* start Record extracts *

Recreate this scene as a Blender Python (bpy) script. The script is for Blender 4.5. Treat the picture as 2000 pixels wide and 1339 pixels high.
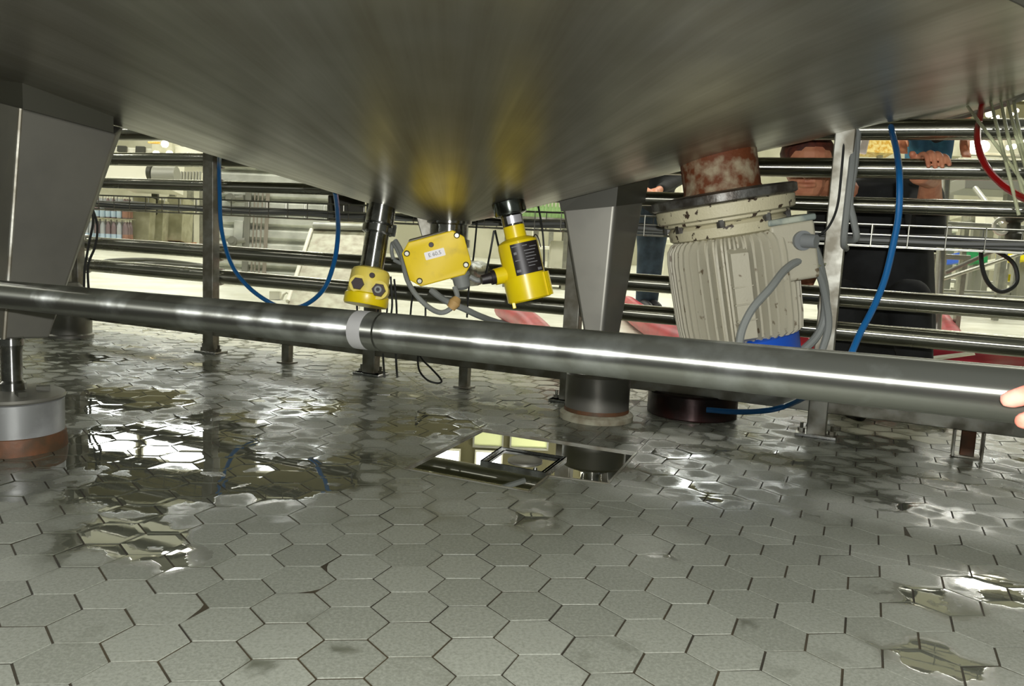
import bpy, bmesh, math, random
import numpy as np
from mathutils import Vector, Matrix
random.seed(7)
for o in list(bpy.data.objects): bpy.data.objects.remove(o)
SC = bpy.context.scene
COL = SC.collection
S = 0.058            # metres per floor-tile side; all positions below are in tile sides
PI = math.pi

# ------------------------------------------------------------------ camera
F, TH, RO, YAW = 1643.93, .130937, .0492704, .130667
CAM = np.array([-.406, -19.022, 9.686])
cy, sy = math.cos(YAW), math.sin(YAW)
FW = np.array([sy*math.cos(TH), cy*math.cos(TH), -math.sin(TH)])
_r = np.array([cy, -sy, 0.]); _u = np.cross(_r, FW)
RT = _r*math.cos(RO)+_u*math.sin(RO); UP = -_r*math.sin(RO)+_u*math.cos(RO)
cd = bpy.data.cameras.new('camera'); cam = bpy.data.objects.new('camera', cd); COL.objects.link(cam)
cd.sensor_width = 36; cd.lens = F*36/2000; cd.clip_start = .02; cd.clip_end = 200
cam.matrix_world = Matrix([[RT[i], UP[i], -FW[i], CAM[i]*S] for i in range(3)]+[[0, 0, 0, 1]])
SC.camera = cam

# ------------------------------------------------------------------ light and exposure
SC.view_settings.view_transform = 'Standard'; SC.view_settings.look = 'None'
SC.view_settings.gamma = 1; SC.view_settings.use_curve_mapping = False
SC.view_settings.exposure = 0.0
w = bpy.data.worlds.new('world'); SC.world = w; w.use_nodes = True
w.node_tree.nodes['Background'].inputs[0].default_value = (.80, .84, .74, 1)
w.node_tree.nodes['Background'].inputs[1].default_value = .2

def light(name, kind, loc, energy, color=(1, 1, 1), size=1, size_y=None, target=None, **k):
    l = bpy.data.lights.new(name, kind); l.energy = energy; l.color = color
    if kind == 'AREA':
        l.size = size
        if size_y: l.shape = 'RECTANGLE'; l.size_y = size_y
    elif kind in ('POINT', 'SPOT'): l.shadow_soft_size = size
    for a, b in k.items(): setattr(l, a, b)
    o = bpy.data.objects.new(name, l); COL.objects.link(o); o.location = loc
    if target is not None:
        o.rotation_euler = (Vector(target)-Vector(loc)).to_track_quat('-Z', 'Y').to_euler()
    return o
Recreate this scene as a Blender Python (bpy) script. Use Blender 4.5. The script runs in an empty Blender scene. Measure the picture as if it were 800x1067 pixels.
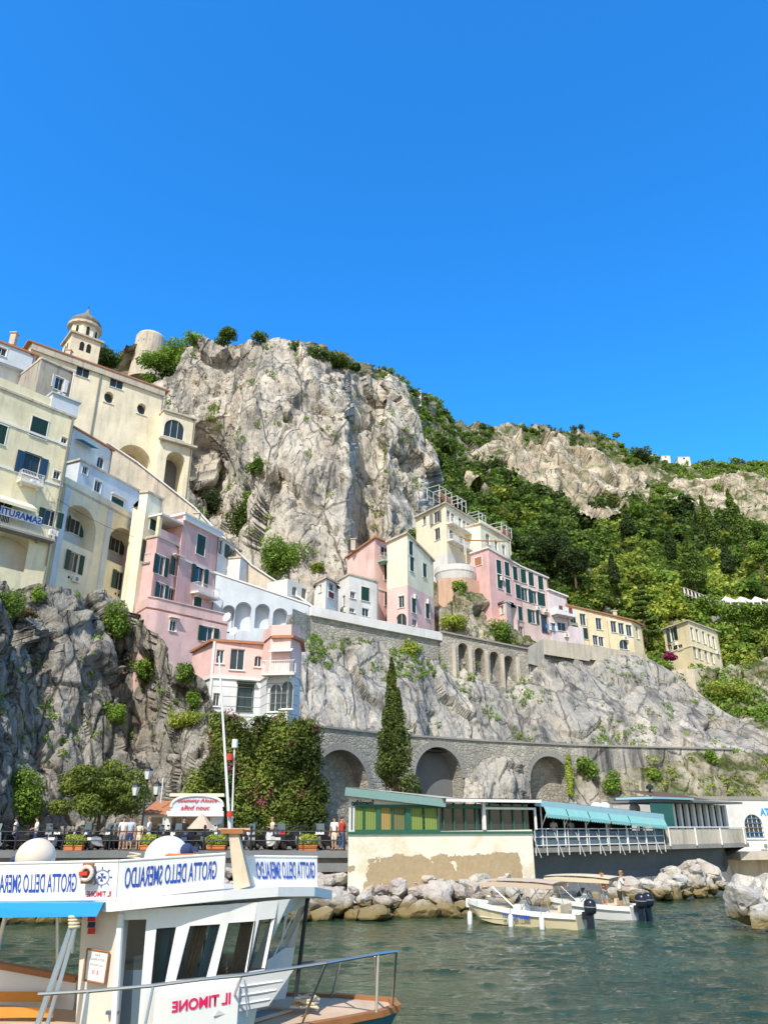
import bpy, math, random
import numpy as np
from mathutils import Vector, Matrix
random.seed(7)
RNG = np.random.default_rng(11)
R = math.radians
SC = bpy.context.scene
COL = SC.collection
ORG = {}
PIT = R(22.5); CP, SP = math.cos(PIT), math.sin(PIT); EYE = 4.3

# ---------------------------------------------------------------- measuring: picture point -> point on a plane in the world
def ray(px, py):
    u = (px-400)/790.; v = (533.5-py)/790.
    return u, CP-v*SP, SP+v*CP
def at(px, py, Y):
    r = ray(px, py); k = Y/r[1]
    return Vector((r[0]*k, Y, EYE+r[2]*k))
def atz(px, py, z):
    r = ray(px, py); k = (z-EYE)/r[2]
    return Vector((r[0]*k, r[1]*k, z))
def xy(px, py, Y):
    p = at(px, py, Y); return (p.x, p.y)
def zof(py, Y, px=400):
    return at(px, py, Y).z
def roofline(p0, Y0, *ps):
    a = at(p0[0], p0[1], Y0); out = [(a.x, a.y)]
    for p in ps:
        b = atz(p[0], p[1], a.z); out.append((b.x, b.y))
    return a.z, out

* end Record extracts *

→ Exercise
Extract, verbatim and alone, the lines from the line that contains "Recreate this scene as a Blender Python (bpy) script. Use" to the last line of the records, inclusive; drop any picture.

→ Final answer
Recreate this scene as a Blender Python (bpy) script. Use Blender 4.5. The script runs in an empty Blender scene. Measure the picture as if it were 800x1067 pixels.
import bpy, math, random
import numpy as np
from mathutils import Vector, Matrix
random.seed(7)
RNG = np.random.default_rng(11)
R = math.radians
SC = bpy.context.scene
COL = SC.collection
ORG = {}
PIT = R(22.5); CP, SP = math.cos(PIT), math.sin(PIT); EYE = 4.3

# ---------------------------------------------------------------- measuring: picture point -> point on a plane in the world
def ray(px, py):
    u = (px-400)/790.; v = (533.5-py)/790.
    return u, CP-v*SP, SP+v*CP
def at(px, py, Y):
    r = ray(px, py); k = Y/r[1]
    return Vector((r[0]*k, Y, EYE+r[2]*k))
def atz(px, py, z):
    r = ray(px, py); k = (z-EYE)/r[2]
    return Vector((r[0]*k, r[1]*k, z))
def xy(px, py, Y):
    p = at(px, py, Y); return (p.x, p.y)
def zof(py, Y, px=400):
    return at(px, py, Y).z
def roofline(p0, Y0, *ps):
    a = at(p0[0], p0[1], Y0); out = [(a.x, a.y)]
    for p in ps:
        b = atz(p[0], p[1], a.z); out.append((b.x, b.y))
    return a.z, out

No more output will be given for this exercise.